Novel highly stable β-cyclodextrin fullerene mixed valent Fe-metal framework for quick Fenton degradation of alizarin

Abstract

β-Cyclodextrin (β-CD) supported magnetic nanoscaled fullerene/Fe₃O₄ (CDFMNPs) and fullerene/Fe₃O₄ (FMNPs) composites were prepared and characterized. These composites can be utilized as heterogeneous catalysts for the Fenton oxidation reaction to degrade alizarin in aqueous solutions. The saturation magnetization (M_s) value of quasi-spherical CDFMNPs was found to be 13.16 emu g⁻¹ and their diameter was in the range of 25–30 nm. The catalytic activities of the prepared materials were tested with varying conditions of pH, amount used and the concentration of H₂O₂ for degradation of alizarin at room temperature.

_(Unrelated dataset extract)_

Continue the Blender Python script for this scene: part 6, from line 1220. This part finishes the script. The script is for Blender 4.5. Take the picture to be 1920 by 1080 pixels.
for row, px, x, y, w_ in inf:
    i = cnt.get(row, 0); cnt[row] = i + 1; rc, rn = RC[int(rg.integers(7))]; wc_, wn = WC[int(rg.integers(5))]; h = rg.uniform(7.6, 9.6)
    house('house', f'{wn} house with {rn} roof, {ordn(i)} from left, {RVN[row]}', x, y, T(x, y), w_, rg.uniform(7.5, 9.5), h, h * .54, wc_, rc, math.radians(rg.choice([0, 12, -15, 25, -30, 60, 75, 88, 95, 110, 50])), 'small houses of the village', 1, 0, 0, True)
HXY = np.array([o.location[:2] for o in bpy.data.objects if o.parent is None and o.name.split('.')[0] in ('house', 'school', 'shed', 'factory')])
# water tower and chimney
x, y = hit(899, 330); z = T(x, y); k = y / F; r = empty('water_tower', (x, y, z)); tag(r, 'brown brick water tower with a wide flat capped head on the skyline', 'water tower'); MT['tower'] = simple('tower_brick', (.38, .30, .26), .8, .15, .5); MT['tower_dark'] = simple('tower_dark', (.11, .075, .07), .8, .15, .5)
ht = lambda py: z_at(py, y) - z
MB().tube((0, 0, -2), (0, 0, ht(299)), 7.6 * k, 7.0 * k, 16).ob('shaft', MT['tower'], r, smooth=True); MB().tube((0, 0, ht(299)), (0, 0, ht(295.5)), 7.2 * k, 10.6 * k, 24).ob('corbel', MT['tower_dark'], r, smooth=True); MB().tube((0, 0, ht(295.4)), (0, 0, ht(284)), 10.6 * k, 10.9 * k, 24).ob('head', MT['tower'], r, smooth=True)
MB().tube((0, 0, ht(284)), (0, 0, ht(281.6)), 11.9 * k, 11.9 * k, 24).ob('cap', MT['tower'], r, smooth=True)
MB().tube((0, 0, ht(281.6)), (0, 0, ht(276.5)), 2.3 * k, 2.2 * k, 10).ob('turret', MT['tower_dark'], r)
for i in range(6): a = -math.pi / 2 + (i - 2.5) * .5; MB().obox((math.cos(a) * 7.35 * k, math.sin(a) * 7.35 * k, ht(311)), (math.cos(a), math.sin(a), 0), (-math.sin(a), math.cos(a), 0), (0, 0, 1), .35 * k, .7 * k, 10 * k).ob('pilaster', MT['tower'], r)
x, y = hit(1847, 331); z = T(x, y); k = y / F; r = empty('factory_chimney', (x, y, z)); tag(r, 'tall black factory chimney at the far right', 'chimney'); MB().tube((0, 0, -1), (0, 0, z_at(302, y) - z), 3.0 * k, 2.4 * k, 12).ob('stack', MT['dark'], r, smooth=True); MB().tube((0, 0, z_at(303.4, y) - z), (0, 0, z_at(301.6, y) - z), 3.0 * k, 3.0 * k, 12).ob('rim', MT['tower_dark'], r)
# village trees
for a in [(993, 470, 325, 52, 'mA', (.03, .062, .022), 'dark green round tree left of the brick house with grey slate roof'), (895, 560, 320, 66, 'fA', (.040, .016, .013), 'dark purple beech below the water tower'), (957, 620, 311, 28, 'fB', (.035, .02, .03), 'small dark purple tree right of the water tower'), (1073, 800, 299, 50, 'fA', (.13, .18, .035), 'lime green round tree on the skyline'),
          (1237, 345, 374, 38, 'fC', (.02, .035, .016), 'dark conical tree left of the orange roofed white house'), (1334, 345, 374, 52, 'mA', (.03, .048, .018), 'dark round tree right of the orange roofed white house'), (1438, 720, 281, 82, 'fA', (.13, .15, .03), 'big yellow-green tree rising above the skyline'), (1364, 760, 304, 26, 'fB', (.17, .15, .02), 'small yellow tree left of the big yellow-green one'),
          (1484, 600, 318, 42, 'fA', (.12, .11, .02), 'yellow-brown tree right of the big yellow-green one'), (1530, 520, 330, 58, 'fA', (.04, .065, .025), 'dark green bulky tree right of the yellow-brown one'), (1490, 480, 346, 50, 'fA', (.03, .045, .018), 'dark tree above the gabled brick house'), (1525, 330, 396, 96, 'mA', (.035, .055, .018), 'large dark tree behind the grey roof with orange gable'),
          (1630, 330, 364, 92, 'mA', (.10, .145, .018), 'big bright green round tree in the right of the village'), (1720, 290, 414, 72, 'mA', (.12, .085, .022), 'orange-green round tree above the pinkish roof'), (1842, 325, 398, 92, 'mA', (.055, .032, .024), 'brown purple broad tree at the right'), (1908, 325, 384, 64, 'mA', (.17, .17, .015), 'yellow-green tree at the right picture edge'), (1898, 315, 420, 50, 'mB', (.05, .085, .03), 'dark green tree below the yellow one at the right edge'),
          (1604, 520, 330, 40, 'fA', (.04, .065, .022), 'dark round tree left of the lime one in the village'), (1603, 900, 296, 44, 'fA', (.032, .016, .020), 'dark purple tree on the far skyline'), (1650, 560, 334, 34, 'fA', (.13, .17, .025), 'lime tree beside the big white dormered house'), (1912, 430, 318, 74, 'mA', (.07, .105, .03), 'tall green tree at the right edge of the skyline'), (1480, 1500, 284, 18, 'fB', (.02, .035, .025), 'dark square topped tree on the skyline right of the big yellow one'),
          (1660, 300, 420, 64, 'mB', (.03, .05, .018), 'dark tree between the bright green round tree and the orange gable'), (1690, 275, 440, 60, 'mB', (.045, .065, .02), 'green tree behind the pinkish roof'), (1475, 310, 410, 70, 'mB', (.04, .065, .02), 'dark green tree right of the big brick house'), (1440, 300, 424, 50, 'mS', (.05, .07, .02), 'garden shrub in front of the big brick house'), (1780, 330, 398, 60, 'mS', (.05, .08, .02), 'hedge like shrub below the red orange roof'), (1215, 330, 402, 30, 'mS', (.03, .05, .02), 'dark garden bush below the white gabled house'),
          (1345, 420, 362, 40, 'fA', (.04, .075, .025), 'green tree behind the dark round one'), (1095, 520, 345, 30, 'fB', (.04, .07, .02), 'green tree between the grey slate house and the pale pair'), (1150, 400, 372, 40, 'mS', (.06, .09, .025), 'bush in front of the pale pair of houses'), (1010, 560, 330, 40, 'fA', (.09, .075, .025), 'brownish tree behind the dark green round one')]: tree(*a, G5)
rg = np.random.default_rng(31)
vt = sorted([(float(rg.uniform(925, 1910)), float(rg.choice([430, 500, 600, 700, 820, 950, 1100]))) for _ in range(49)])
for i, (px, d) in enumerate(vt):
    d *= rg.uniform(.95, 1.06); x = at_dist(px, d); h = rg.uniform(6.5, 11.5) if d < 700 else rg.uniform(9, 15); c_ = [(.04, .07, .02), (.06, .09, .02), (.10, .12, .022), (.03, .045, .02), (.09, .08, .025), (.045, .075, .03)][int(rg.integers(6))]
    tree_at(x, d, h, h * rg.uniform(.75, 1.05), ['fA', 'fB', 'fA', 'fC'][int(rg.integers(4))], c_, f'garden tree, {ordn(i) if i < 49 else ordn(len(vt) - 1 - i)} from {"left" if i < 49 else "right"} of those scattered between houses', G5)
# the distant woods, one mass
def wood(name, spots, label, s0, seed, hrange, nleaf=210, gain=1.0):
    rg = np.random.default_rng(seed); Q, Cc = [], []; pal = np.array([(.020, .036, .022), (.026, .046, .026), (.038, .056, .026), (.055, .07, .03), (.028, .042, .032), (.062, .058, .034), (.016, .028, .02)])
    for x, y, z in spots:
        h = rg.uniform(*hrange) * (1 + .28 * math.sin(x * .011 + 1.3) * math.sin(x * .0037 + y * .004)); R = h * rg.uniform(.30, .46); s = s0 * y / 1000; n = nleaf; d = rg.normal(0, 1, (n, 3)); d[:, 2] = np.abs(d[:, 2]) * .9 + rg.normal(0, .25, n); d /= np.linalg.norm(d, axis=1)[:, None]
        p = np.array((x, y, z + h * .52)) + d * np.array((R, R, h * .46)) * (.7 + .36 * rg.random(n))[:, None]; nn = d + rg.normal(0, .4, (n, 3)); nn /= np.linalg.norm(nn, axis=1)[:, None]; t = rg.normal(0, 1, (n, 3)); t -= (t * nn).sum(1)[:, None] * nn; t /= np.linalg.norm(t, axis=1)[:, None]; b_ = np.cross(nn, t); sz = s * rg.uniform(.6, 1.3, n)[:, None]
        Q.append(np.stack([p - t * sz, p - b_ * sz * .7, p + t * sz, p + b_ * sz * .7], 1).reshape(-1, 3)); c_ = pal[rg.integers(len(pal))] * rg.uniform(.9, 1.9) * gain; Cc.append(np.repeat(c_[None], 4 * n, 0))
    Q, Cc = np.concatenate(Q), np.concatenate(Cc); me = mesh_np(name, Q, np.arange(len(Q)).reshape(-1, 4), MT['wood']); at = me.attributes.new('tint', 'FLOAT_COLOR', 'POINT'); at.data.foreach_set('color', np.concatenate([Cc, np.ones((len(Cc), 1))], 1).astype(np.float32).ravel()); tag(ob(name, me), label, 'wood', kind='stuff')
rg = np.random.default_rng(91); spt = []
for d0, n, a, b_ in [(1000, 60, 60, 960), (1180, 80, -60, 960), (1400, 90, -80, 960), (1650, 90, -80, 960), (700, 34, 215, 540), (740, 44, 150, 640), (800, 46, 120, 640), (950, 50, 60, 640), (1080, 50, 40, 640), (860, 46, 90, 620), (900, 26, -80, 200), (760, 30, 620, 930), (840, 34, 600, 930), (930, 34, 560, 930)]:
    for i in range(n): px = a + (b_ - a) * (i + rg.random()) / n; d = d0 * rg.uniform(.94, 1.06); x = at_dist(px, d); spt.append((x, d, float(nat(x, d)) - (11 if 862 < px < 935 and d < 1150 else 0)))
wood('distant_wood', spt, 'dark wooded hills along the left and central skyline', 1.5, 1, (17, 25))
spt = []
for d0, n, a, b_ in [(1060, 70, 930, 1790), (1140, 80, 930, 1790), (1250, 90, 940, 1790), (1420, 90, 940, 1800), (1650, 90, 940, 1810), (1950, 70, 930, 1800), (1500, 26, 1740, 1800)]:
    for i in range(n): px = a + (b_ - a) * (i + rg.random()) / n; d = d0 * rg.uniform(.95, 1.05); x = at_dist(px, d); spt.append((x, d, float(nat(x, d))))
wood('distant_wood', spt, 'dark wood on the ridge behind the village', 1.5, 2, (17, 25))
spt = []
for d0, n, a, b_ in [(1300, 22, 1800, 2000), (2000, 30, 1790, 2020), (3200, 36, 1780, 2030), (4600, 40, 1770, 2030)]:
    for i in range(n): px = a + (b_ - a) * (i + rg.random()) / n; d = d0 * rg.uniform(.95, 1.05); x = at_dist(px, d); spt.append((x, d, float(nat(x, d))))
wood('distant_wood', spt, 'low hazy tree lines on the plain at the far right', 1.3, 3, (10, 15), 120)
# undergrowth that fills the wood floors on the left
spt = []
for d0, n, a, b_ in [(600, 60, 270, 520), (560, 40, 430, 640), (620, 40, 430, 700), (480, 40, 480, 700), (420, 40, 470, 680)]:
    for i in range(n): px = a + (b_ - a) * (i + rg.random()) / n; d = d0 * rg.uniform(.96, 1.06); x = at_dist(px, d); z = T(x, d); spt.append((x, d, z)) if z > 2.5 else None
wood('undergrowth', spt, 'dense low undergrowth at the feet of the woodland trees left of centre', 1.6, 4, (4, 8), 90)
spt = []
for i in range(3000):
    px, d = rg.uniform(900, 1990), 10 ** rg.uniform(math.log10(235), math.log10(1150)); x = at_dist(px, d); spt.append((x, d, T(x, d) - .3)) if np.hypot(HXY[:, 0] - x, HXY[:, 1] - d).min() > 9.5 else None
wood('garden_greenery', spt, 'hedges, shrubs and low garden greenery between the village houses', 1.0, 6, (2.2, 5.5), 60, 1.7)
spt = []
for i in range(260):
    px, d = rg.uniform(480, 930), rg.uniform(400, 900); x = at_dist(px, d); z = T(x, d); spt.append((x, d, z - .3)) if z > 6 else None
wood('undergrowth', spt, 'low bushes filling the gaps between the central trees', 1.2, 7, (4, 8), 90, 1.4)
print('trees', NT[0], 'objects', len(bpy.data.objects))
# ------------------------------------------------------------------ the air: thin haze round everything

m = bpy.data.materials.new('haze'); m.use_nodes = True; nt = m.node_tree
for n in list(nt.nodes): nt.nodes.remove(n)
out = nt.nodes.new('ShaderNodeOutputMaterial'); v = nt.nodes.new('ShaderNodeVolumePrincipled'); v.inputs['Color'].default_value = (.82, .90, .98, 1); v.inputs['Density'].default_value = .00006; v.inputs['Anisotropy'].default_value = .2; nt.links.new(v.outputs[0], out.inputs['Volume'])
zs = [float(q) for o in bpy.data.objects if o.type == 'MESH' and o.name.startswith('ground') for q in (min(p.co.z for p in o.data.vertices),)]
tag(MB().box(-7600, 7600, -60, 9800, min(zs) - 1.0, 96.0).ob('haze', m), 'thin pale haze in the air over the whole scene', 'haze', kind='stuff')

The exceptionally high degradation efficiency of CDFMNPs was observed for alizarin at pH 3 with 2.0 g L⁻¹ catalyst and 25 mM of H₂O₂. The increased oxidative degradation efficiency is attributed mainly to the formation of active hydroxyl radicals (˙OH) on the surface of the catalyst, which are generated by the active decomposition of H₂O₂ by the solid heterogeneous catalyst and the promoting effect of β-CD. CDFMNPs can be magnetically separated and the catalyst was found to be reusable and stable for five successive runs with no significant loss of catalytic activity. In the magnetic environment of Fe₃O₄ nanoparticles, fullerene has a crucial role to enhance the activity by increasing the stability with nominal iron leaching. Based on mass analysis of alizarin degradation, the formation of aliphatic acids and monocyclic compounds through phthalic anhydride and di-methyl phthalate established the proposed degradation path.